7. We kunnen niet altijd leren van de feedback die we krijgen
Normaal gesproken leren we van de directe gevolgen die onze acties hebben. Denk bijvoorbeeld aan autorijden: als we het stuur naar rechts draaien, zal de auto onherroepelijk volgen. Als we dat niet is wat we willen, dan moeten we corrigeren. De actie heeft een direct gevolg en op basis van dat gevolg bepaal je of je moet bijsturen. In een complexere situatie is het vaak helemaal niet duidelijk wat oorzaak en gevolg is. Een beslissing heeft niet meteen resultaat, maar kan stiekem toch behoorlijk wat impact hebben op de toekomst. Een machine kan die verschillende factoren veel beter van elkaar onderscheiden en kan ook leren van ingewikkelde patronen en verhoudingen.
Is er dan écht geen hoop meer voor de mensheid?
Het lijkt erop alsof de mens op alle facetten een draai om zijn oren krijgt van haar eigen technologie. Toch betekent dat niet dat we hopeloos verloren zijn. We hebben immers nooit gezegd dat het per se een wedstrijd moest zijn. Het is juist de combinatie tussen mens en machine die onoverwinnelijk is.

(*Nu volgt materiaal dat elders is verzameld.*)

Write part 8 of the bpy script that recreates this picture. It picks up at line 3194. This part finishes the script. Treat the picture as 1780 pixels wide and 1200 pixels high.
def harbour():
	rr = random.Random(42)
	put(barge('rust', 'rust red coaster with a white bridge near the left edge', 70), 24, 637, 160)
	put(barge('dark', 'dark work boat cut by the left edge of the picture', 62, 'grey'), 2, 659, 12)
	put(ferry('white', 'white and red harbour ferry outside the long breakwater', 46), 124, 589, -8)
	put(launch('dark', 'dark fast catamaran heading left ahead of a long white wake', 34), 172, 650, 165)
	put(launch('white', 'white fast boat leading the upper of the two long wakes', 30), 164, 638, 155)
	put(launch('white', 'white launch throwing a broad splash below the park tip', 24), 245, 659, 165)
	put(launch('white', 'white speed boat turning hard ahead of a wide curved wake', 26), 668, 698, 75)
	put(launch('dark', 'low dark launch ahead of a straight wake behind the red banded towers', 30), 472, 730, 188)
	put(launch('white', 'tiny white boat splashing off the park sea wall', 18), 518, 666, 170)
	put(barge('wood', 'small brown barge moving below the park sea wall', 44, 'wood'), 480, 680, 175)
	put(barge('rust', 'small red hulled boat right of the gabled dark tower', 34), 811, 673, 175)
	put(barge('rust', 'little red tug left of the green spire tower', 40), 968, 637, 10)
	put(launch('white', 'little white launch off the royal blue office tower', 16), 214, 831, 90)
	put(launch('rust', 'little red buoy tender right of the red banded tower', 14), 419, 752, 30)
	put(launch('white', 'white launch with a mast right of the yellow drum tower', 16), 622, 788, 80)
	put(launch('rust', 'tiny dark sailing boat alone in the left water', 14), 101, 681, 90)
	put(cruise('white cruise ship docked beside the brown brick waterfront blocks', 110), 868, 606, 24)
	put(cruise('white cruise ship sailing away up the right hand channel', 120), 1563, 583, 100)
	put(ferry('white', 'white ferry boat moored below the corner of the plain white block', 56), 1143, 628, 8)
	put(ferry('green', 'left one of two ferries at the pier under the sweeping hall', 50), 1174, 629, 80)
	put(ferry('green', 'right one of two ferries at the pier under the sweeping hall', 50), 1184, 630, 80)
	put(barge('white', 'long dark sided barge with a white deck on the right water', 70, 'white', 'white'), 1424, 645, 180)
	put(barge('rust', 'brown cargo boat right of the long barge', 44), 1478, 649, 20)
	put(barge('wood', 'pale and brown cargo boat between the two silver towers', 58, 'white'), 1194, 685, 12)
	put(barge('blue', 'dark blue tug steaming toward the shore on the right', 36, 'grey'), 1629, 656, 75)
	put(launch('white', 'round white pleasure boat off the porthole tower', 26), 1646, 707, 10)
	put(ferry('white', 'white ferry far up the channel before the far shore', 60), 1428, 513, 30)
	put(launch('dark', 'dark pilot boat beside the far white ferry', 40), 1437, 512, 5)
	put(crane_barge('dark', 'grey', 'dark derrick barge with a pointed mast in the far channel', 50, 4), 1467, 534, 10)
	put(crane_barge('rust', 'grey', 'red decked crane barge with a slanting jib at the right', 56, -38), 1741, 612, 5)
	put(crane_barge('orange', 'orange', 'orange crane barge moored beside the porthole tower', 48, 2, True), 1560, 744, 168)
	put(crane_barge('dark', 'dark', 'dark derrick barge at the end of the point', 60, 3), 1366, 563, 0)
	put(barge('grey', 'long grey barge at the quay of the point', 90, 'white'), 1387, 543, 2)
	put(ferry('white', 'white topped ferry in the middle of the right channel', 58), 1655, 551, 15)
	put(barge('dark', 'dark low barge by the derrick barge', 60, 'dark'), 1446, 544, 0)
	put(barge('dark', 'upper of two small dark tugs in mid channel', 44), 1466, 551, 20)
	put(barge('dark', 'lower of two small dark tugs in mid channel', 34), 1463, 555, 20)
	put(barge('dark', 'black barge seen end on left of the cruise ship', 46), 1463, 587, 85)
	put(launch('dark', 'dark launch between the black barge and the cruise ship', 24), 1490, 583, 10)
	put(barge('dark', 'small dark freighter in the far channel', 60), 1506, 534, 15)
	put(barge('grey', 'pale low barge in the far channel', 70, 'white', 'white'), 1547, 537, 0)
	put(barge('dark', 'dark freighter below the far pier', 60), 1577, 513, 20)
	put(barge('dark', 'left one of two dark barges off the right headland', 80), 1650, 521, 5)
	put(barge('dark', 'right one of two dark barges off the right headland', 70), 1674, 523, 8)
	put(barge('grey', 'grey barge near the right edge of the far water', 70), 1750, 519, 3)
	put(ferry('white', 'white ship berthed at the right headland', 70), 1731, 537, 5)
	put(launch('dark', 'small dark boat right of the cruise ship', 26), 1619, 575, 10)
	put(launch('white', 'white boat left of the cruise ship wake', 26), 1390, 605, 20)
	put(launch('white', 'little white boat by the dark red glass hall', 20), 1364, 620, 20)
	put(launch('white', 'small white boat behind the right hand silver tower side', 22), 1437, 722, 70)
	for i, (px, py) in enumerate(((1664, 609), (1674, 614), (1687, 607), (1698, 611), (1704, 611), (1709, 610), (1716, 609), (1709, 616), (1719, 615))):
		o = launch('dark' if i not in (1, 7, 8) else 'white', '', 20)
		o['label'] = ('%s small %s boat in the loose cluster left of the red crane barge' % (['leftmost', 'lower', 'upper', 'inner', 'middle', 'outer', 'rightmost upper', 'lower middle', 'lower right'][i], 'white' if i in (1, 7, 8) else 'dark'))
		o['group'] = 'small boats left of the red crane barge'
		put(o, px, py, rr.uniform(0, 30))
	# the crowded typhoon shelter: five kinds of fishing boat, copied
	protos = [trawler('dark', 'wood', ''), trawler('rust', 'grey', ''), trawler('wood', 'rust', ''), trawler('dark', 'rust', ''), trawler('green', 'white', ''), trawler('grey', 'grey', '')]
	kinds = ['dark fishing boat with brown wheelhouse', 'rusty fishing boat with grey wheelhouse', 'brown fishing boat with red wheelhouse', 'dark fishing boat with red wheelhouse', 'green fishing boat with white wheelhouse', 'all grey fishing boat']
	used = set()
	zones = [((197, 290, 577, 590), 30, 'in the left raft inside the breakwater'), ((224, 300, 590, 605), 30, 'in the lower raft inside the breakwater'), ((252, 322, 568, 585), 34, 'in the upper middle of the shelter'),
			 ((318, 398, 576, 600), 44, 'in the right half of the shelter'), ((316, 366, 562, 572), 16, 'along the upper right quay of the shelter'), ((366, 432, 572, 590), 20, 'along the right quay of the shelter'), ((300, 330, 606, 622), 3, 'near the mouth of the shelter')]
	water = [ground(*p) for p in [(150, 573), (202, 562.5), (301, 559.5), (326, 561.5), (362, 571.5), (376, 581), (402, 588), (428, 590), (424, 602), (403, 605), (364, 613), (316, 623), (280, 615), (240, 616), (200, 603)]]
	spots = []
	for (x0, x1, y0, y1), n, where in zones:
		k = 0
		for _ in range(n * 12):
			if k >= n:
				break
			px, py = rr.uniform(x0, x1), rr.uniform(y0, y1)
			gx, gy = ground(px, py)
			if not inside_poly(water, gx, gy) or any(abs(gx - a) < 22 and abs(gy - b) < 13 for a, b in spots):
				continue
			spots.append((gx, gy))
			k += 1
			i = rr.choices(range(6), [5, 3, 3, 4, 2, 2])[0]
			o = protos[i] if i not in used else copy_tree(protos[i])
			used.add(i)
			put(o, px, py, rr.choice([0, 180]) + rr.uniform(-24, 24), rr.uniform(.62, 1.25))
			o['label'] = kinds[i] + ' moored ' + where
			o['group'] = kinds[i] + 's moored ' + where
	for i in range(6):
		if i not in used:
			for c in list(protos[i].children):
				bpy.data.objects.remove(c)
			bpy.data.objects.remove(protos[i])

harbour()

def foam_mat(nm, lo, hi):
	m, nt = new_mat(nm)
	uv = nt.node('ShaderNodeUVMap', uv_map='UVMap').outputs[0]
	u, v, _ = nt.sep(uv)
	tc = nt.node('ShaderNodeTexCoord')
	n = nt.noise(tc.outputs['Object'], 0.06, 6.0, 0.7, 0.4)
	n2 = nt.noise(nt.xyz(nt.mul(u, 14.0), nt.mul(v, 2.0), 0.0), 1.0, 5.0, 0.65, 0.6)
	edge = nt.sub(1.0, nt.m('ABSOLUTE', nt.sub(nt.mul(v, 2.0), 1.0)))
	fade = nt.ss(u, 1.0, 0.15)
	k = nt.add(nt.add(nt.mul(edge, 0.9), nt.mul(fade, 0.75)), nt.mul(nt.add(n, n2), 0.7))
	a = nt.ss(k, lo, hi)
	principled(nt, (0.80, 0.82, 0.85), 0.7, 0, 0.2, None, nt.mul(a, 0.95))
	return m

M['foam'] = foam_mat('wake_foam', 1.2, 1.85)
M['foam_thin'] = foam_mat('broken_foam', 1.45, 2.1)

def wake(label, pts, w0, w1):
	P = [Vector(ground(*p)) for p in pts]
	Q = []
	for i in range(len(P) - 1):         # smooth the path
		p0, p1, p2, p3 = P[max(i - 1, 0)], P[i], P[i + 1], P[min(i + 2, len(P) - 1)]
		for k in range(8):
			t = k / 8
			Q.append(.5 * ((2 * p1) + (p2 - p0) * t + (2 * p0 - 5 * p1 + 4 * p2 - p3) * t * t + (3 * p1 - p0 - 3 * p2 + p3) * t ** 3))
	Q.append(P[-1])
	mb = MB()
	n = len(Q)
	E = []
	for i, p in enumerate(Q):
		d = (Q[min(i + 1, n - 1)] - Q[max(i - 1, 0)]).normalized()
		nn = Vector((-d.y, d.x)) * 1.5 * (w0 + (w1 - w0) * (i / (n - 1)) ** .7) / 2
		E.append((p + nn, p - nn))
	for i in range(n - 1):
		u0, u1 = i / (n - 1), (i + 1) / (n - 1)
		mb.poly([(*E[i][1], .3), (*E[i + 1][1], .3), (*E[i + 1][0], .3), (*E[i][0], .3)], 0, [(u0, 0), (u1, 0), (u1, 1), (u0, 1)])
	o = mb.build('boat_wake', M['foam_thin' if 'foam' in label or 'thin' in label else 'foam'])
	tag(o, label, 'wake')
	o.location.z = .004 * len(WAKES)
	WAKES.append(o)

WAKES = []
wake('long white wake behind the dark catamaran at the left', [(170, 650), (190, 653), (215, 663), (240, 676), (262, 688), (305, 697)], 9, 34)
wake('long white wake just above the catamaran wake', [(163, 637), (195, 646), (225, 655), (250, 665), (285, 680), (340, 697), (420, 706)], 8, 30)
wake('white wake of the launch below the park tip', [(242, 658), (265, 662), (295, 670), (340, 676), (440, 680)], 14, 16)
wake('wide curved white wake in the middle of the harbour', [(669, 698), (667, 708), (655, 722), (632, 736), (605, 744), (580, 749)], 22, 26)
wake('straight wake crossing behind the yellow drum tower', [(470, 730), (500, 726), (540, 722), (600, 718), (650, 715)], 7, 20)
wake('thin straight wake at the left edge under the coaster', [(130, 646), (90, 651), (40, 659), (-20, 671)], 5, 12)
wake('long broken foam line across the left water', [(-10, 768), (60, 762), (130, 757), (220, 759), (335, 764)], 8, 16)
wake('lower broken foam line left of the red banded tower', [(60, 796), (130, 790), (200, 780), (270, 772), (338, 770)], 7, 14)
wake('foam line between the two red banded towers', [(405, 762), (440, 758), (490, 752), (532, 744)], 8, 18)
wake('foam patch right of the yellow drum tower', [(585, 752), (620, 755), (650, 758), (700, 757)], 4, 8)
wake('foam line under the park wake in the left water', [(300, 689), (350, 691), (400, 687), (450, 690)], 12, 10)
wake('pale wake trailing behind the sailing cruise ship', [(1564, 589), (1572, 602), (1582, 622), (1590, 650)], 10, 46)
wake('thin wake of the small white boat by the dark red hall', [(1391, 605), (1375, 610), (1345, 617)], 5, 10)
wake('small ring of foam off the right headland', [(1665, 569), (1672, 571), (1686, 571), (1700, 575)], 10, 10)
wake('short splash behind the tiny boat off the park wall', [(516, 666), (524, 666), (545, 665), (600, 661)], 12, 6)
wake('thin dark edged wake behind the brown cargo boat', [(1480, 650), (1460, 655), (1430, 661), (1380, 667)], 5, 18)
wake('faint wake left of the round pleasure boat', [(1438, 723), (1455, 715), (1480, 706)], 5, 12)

De mens stipt de problemen aan, de machine vindt de oplossing. Een AI-entiteit is (tot op heden) extreem goed in één of enkele specifieke taken. Als je beschikt over verschillende van die losstaande AI-programma’s, bouw je dus in feite aan een AI-gereedschapskist. De mens is degene die vervolgens bepaalt in welke situatie hij welke tool gebruikt. Meer geavanceerd gereedschap leidt uiteindelijk tot geavanceerdere oplossingen. Kortom, wij zijn zo krachtig als de tools waar we mee werken. Laat het vuile werk maar aan die algoritmes over.